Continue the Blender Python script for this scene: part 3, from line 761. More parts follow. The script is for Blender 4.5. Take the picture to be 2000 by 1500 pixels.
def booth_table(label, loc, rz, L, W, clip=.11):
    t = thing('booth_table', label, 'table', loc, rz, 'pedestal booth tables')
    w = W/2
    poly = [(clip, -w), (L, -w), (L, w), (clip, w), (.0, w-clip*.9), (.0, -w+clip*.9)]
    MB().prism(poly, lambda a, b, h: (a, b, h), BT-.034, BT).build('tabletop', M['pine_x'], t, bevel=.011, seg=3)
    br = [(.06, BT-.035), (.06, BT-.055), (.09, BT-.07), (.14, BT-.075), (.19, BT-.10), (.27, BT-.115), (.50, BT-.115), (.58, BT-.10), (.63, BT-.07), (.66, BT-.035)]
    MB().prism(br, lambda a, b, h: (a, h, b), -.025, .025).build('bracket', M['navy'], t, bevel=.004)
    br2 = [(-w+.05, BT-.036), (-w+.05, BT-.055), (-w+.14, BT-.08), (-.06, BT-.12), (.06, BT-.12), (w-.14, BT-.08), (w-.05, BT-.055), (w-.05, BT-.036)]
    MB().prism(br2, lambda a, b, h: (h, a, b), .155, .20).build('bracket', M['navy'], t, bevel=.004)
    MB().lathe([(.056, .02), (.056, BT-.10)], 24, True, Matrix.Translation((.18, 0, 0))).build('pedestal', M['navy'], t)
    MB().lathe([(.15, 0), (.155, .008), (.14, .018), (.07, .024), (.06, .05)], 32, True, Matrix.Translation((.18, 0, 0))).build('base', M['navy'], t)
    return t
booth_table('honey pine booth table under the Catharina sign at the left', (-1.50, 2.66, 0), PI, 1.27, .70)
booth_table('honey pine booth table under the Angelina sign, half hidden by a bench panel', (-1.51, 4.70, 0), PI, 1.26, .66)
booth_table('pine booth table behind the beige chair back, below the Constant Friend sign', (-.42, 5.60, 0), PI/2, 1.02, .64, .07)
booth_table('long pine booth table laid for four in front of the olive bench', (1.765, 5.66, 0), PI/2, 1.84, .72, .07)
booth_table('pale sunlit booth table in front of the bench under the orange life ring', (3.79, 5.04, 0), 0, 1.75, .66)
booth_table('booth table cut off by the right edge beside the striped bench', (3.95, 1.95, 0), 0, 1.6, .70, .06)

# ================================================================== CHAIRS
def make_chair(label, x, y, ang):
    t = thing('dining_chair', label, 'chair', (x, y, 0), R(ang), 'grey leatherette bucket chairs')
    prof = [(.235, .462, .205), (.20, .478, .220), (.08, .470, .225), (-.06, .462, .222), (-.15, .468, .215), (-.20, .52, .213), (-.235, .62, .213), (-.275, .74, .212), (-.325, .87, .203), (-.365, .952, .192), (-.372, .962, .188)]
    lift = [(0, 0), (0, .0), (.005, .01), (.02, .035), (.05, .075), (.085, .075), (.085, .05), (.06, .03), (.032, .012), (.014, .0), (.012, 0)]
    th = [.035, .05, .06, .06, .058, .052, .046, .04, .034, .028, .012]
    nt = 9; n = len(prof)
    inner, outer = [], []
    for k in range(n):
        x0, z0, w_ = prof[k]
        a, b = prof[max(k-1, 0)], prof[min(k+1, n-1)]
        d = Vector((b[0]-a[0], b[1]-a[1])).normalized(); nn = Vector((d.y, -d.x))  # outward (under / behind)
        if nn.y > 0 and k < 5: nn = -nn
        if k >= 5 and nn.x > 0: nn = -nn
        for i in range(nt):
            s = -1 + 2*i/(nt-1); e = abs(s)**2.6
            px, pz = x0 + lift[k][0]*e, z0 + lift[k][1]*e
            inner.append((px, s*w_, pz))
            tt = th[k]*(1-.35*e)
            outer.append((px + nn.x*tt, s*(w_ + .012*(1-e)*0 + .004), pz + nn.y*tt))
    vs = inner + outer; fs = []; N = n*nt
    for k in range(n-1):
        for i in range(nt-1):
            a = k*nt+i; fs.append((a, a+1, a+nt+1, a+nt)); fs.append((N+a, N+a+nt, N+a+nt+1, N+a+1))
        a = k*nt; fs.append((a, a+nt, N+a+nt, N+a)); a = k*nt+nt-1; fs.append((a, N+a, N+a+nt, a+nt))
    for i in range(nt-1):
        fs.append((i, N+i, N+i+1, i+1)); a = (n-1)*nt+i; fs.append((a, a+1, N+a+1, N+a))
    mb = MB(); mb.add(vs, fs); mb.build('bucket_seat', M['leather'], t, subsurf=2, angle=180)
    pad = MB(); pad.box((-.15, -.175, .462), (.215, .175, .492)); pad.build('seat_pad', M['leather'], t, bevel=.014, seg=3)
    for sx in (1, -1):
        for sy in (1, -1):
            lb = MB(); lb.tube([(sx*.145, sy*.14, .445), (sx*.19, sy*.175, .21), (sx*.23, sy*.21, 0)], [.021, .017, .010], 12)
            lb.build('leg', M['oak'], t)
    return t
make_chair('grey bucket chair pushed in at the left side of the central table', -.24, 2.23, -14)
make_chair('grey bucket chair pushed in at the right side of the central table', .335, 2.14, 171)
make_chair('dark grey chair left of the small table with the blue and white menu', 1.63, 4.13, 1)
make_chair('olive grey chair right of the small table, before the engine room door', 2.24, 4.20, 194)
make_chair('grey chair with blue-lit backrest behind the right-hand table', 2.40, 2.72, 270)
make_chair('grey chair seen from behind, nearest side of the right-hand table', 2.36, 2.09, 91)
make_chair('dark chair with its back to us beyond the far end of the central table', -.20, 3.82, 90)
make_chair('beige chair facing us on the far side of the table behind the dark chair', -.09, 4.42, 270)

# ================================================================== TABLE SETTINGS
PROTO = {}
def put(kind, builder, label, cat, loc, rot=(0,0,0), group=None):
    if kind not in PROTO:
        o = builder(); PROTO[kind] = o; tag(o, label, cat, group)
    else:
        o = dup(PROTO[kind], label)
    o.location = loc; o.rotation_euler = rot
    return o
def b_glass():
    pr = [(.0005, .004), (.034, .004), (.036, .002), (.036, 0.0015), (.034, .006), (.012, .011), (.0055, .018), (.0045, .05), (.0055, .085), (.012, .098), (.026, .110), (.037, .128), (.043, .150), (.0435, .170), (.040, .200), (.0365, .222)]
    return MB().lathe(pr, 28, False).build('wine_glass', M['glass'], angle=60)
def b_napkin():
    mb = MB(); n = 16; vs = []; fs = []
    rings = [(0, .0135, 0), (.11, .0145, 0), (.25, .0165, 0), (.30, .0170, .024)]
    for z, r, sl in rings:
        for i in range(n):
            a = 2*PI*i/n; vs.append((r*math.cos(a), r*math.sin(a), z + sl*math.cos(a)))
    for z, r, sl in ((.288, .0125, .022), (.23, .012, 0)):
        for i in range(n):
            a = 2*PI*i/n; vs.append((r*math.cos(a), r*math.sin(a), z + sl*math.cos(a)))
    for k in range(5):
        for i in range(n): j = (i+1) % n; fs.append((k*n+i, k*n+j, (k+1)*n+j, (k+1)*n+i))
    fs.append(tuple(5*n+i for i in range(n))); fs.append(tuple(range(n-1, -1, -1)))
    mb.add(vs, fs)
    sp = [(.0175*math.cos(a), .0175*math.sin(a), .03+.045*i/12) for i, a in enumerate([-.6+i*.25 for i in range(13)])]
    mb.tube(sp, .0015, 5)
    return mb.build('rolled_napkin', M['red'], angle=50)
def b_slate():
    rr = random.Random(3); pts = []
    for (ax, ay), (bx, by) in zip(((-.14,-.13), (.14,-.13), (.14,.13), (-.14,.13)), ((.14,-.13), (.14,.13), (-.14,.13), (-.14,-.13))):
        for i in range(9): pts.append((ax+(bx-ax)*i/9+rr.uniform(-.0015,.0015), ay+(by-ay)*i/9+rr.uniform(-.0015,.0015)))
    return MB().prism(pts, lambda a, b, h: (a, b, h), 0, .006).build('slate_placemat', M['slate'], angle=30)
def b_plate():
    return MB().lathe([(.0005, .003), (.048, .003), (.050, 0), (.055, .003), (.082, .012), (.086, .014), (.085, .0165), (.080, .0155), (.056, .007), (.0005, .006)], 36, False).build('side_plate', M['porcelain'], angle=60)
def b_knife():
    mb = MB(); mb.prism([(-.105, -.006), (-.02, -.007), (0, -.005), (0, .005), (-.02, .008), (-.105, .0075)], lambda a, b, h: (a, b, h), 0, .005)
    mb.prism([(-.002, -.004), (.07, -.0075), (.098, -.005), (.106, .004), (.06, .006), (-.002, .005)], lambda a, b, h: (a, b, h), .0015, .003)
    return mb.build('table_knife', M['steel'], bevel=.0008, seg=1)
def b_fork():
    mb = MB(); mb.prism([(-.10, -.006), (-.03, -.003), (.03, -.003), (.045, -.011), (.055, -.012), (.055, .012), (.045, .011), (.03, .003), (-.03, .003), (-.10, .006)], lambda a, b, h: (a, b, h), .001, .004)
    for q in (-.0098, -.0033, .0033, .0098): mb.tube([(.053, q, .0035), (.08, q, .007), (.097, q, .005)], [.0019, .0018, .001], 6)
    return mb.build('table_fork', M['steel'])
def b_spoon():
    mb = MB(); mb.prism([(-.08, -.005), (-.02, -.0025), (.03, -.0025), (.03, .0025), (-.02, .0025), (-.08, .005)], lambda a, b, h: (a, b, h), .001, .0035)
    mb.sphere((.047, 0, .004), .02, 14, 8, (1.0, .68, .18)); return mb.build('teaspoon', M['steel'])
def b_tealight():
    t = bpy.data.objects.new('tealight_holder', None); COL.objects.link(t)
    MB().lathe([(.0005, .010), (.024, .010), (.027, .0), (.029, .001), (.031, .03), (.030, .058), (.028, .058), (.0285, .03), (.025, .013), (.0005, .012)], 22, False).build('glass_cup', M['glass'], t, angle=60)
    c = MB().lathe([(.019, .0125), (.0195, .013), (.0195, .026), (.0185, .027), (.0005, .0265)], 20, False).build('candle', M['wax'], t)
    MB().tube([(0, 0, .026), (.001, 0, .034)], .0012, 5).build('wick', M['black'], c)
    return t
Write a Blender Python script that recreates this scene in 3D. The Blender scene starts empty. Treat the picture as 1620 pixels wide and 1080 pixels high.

**Short exercise:**
Examine the records and pull out every line where the string "pixels" occurs.

**In response:**
Continue the Blender Python script for this scene: part 3, from line 761. More parts follow. The script is for Blender 4.5. Take the picture to be 2000 by 1500 pixels.
Write a Blender Python script that recreates this scene in 3D. The Blender scene starts empty. Treat the picture as 1620 pixels wide and 1080 pixels high.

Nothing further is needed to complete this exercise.